:: GIVEN MATERIAL ::
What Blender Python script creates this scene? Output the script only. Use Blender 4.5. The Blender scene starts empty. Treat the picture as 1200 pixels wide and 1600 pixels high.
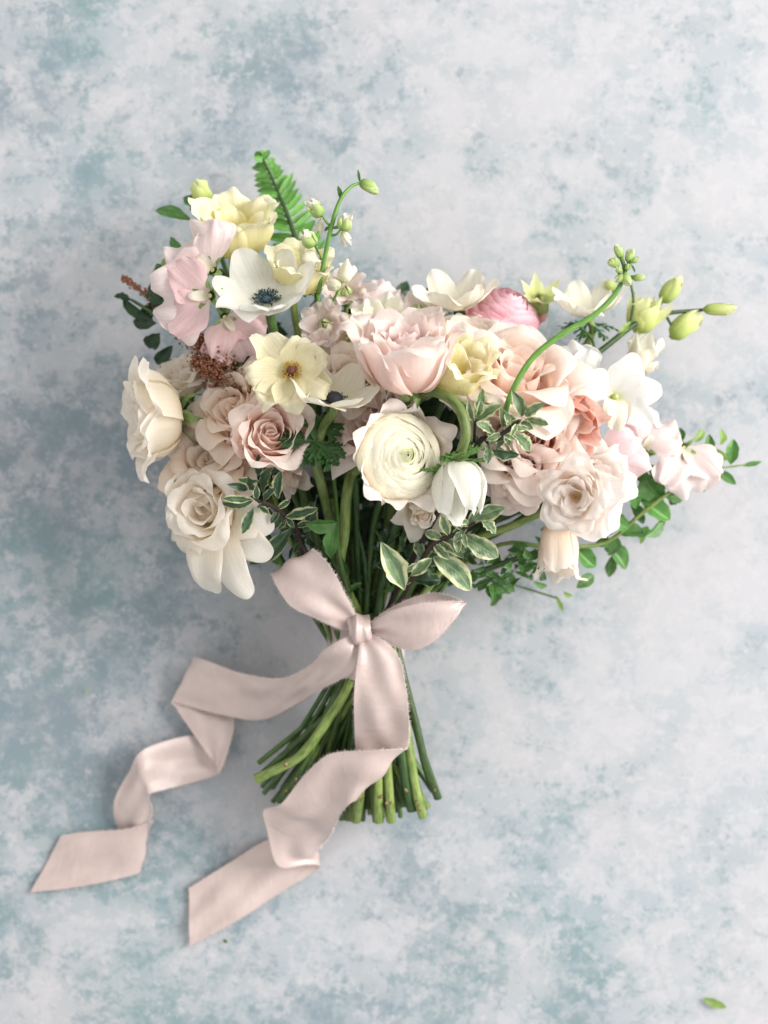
import bpy, math, random
import numpy as np
from mathutils import Vector, Matrix

# ------------------------------------------------------------------ camera, light, exposure
sc = bpy.context.scene
C = sc.collection
H = 1.0                      # camera height above the board, metres
S = 0.0004                   # metres per photo pixel on the board
cam_d = bpy.data.cameras.new('camera')
cam = bpy.data.objects.new('camera', cam_d); C.objects.link(cam)
cam.location = (0, 0, H)
cam_d.sensor_fit = 'VERTICAL'; cam_d.sensor_height = 36
cam_d.lens = 36 * H / (1600 * S)
cam_d.clip_start = 0.02; cam_d.clip_end = 20
cam_d.dof.use_dof = True
cam_d.dof.focus_distance = H - 0.118
cam_d.dof.aperture_fstop = cam_d.lens / 15.0
sc.camera = cam

w = bpy.data.worlds.new('World'); sc.world = w; w.use_nodes = True
w.node_tree.nodes['Background'].inputs[0].default_value = (1.0, 0.985, 0.965, 1)
w.node_tree.nodes['Background'].inputs[1].default_value = 0.84

def area(name, loc, target, sx, sy, power, col):
    d = bpy.data.lights.new(name, 'AREA'); d.shape = 'RECTANGLE'; d.size = sx; d.size_y = sy
    d.energy = power; d.color = col
    o = bpy.data.objects.new(name, d); C.objects.link(o); o.location = loc
    o.rotation_euler = (Vector(target) - Vector(loc)).to_track_quat('-Z', 'Y').to_euler()
    return o
area('window_light', (2.30, 0.65, 1.42), (0.0, 0.0, 0.05), 1.3, 1.8, 128, (1.0, 0.975, 0.935))

vs = sc.view_settings
vs.view_transform = 'Standard'; vs.look = 'None'; vs.exposure = 0.13; vs.gamma = 1.0
vs.use_curve_mapping = False
cy = sc.cycles
cy.max_bounces = 16; cy.diffuse_bounces = 12; cy.transmission_bounces = 12; cy.glossy_bounces = 3
cy.use_denoising = True
cy.sample_clamp_indirect = 6

# ------------------------------------------------------------------ helpers
def P(px, py, z=0.0):
    """a point that the photograph shows at pixel (px, py) and that stands z above the board"""
    k = S * (H - z) / H
    return np.array([(px - 600) * k, (800 - py) * k, z])
def SZ(px, z): return px * S * (H - z) / H

def tag(o, label, cat, group=None, kind=None):
    if label: o['label'] = label
    if cat: o['category'] = cat
    if group: o['group'] = group
    if kind: o['kind'] = kind
    return o

_gf = {}
def gridfaces(nu, nv, wrap=False):
    k = (nu, nv, wrap)
    if k not in _gf:
        a = []
        st = nu if wrap else nu + 1
        for j in range(nv):
            for i in range(nu):
                i2 = (i + 1) % nu if wrap else i + 1
                a.append((j*st+i, j*st+i2, (j+1)*st+i2, (j+1)*st+i))
        a = np.array(a, dtype=np.int32)
        _gf[k] = a
    return _gf[k]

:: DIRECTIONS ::
From the first line above through the line containing "sc.camera = cam", copy everything exactly, without the pictures.

:: THE COMPLETED TASK ::
What Blender Python script creates this scene? Output the script only. Use Blender 4.5. The Blender scene starts empty. Treat the picture as 1200 pixels wide and 1600 pixels high.
import bpy, math, random
import numpy as np
from mathutils import Vector, Matrix

# ------------------------------------------------------------------ camera, light, exposure
sc = bpy.context.scene
C = sc.collection
H = 1.0                      # camera height above the board, metres
S = 0.0004                   # metres per photo pixel on the board
cam_d = bpy.data.cameras.new('camera')
cam = bpy.data.objects.new('camera', cam_d); C.objects.link(cam)
cam.location = (0, 0, H)
cam_d.sensor_fit = 'VERTICAL'; cam_d.sensor_height = 36
cam_d.lens = 36 * H / (1600 * S)
cam_d.clip_start = 0.02; cam_d.clip_end = 20
cam_d.dof.use_dof = True
cam_d.dof.focus_distance = H - 0.118
cam_d.dof.aperture_fstop = cam_d.lens / 15.0
sc.camera = cam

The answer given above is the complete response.